Our research team developed a Disability Justice Support Program, which helps accused people take part in legal proceedings and exercise their legal rights. The program involved embedding disability support workers within two Aboriginal led community legal services in Victoria and the Northern territory and one non-Indigenous legal service in New South Wales.

The benefits went further than originally anticipated in that support workers made referrals and assisted in building relationships between community legal centres and local disability support services, as well as other relevant support services.

Embedding support workers within community legal services could ideally reduce the need for people to be found unfit to plead.

Additionally, our research found that a relatively modest support intervention at a crucial point in criminal justice proceedings can improve the timeliness and quality of outcomes for accused persons with cognitive disabilities, and potentially provide significant cost savings to government.

Resourcing trained supporters to work in legal centres could reduce the significant economic and social costs of people with cognitive disabilities becoming ‘stuck’ in the criminal justice system.


Marlon Noble is now 35-years-old.

Only last year, the United Nations Committee on the Rights of Persons with Disabilities found that Mr Noble had several of his human rights violated while he was in prison without conviction, including: rights to equality before the law, freedom from deprivation of liberty, and freedom from cruel, inhuman and degrading treatment.

A 2016 Senate Committee Inquiry into the issues raised by Mr Noble’s case, noted that ‘indefinite detention is unacceptable’ and recommended ‘that state and territory legislation be amended in line with this principle’.

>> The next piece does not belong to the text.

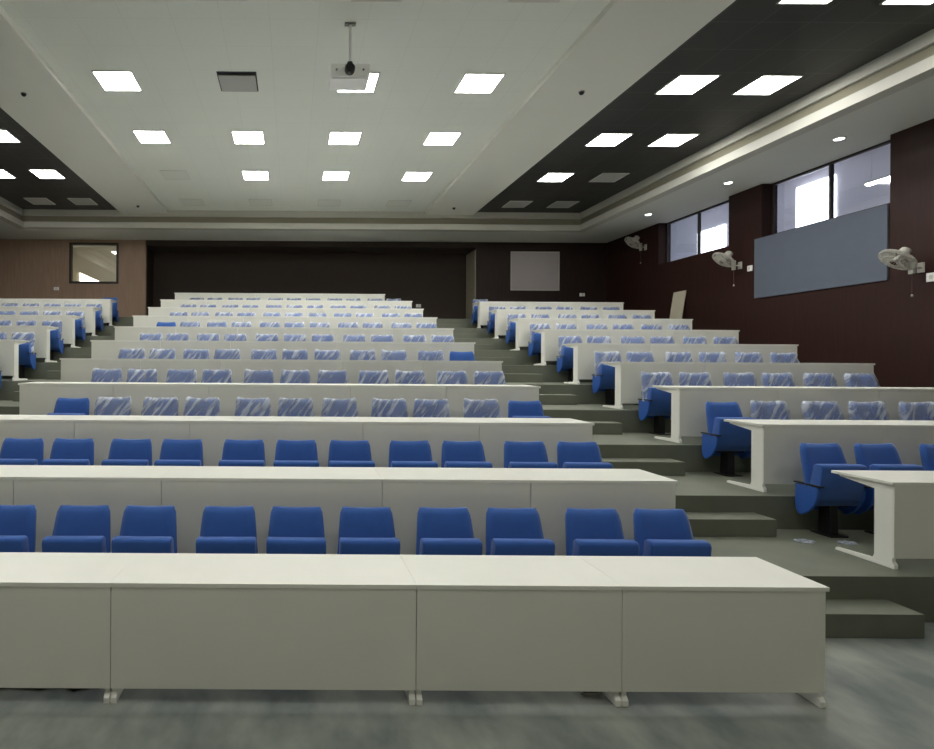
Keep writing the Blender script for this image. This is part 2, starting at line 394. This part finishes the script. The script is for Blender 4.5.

Throughout Australia, people with disabilities are more likely to get caught in the criminal justice system, and it is generally agreed that more could be done to make sure criminal proceedings are more accessible to those with disabilities.

Interdisciplinary and participatory research which informed the Unfitness to Plead project could pave the way to providing fairness in the Australian criminal justice system for those people who may find it the hardest to navigate.